Pietrowice Wielkie: 200 nowych oczyszczalni w tym roku
Rusza drugi etap skanalizowania gminy. Samorząd opłaci inwestycję ze źródeł pozabudżetowych.
1170 przydomowych oczyszczalni ścieków już funkcjonuje na ziemi pietrowickiej. Są w każdej wsi, ale w wielu gospodarstwach ich jeszcze brakuje. Są mieszkańcy, którzy nie przyłączyli się dotąd do sieci, bo było to technicznie niemożliwe, są też tacy, którzy gminnego rozwiązania nie chcą przy domu.
Skanalizowanie gminy musiano podzielić na etapy. Chętnych było tak wielu, że nie sposób było zrealizować wszystkie zamówienia od razu.
Po tym jak urząd zebrał kolejne 200 zgłoszeń gmina zdecydowała o przystąpieniu do drugiego etapu inwestycji. – Szukaliśmy środków by ją zrealizować – wyjaśnia sekretarz gminy Adam Wajda. Pieniądze pozyskano z Programu Rozwoju Obszarów Wiejskich – 1,5 mln zł. Pomoże również Wojewódzki Fundusz Ochrony Środowiska i Gospodarki Wodnej, którego pożyczka zostanie później w dużej części umorzona.
Instalowanie oczyszczalni ma się rozpocząć jeszcze w tym roku. Finisz inwestycji przewidziano w 2015 r. – Zaspokoimy potrzeby mieszkańców w zakresie dostępu do kanalizacji – zapewnia Wajda. Dodaje, że pozostaną pietrowiczanie, którzy nie skorzystają z gminnego projektu i będą musieli ponosić znacznie wyższe koszty odprowadzania ścieków niż pozostali. – Wywóz szamba jest dziś drogi – podkreśla sekretarz.

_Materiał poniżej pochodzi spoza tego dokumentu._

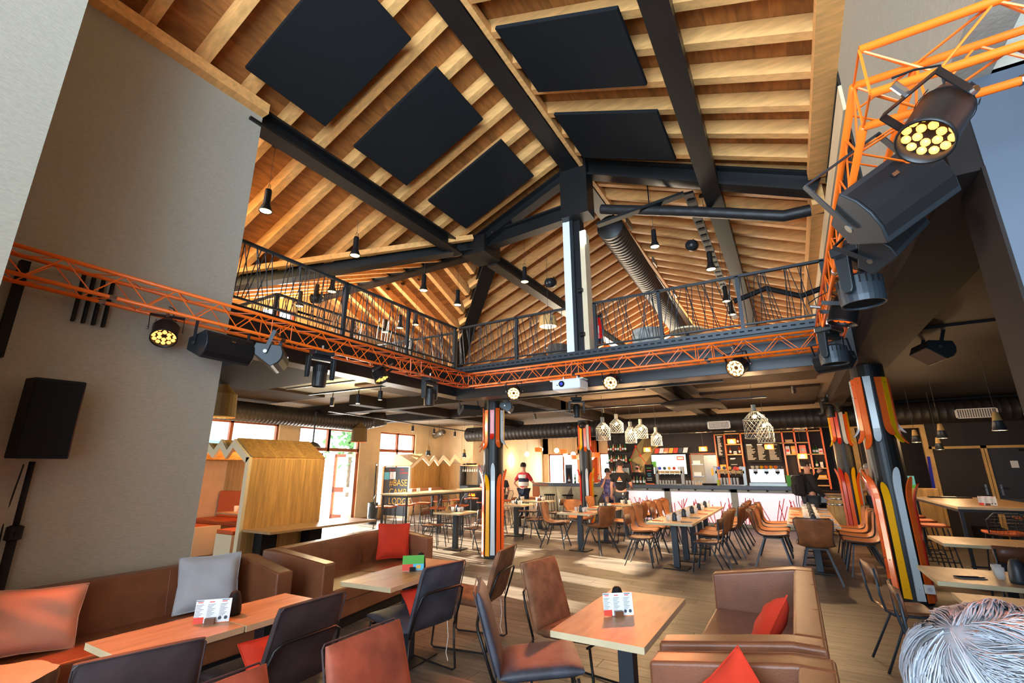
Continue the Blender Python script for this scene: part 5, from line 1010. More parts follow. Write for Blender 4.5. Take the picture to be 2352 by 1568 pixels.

Nieskanalizowani to „pojedyncze przypadki” dotyczące domostw opuszczonych przez emigrantów, którzy przenieśli się do Niemiec. – Bywają tu raz w roku, nie ma się co dziwić, że nie chcą inwestować w przydomową oczyszczalnię. Są też wiekowe budynki bez łazienek, gdzie nie byłoby do czego podłączyć instalacji – podsumowuje pietrowicki urzędnik.
(m)
Kiedy upał doskwiera smród daje znać o sobie
Użytkownicy przydomowych oczyszczalni w gminie narzekają, że przy wysokich temperaturach fetor wydobywający się z urządzeń bywa uciążliwy. Gmina zapowiada poprawę warunków użytkowania gdy powstanie laboratorium przy zakładzie komunalnym. – Będziemy wykonywać na bieżąco badania ścieków by reagować szybciej. Teraz zlecamy takie badania w Pszczynie. To wydłuża proces. Przy własnych badaniach nasz serwis będzie działał sprawniej w przypadku problemów – wyjaśnia sekretarz gminy. Dodaje, że nieraz winni są mieszkańcy, którzy do sieci kanalizacyjnej wlewają substancje niedozwolone, jak np. farby. – Edukujemy naszą społeczność a to musi potrwać – uważa Adam Wajda.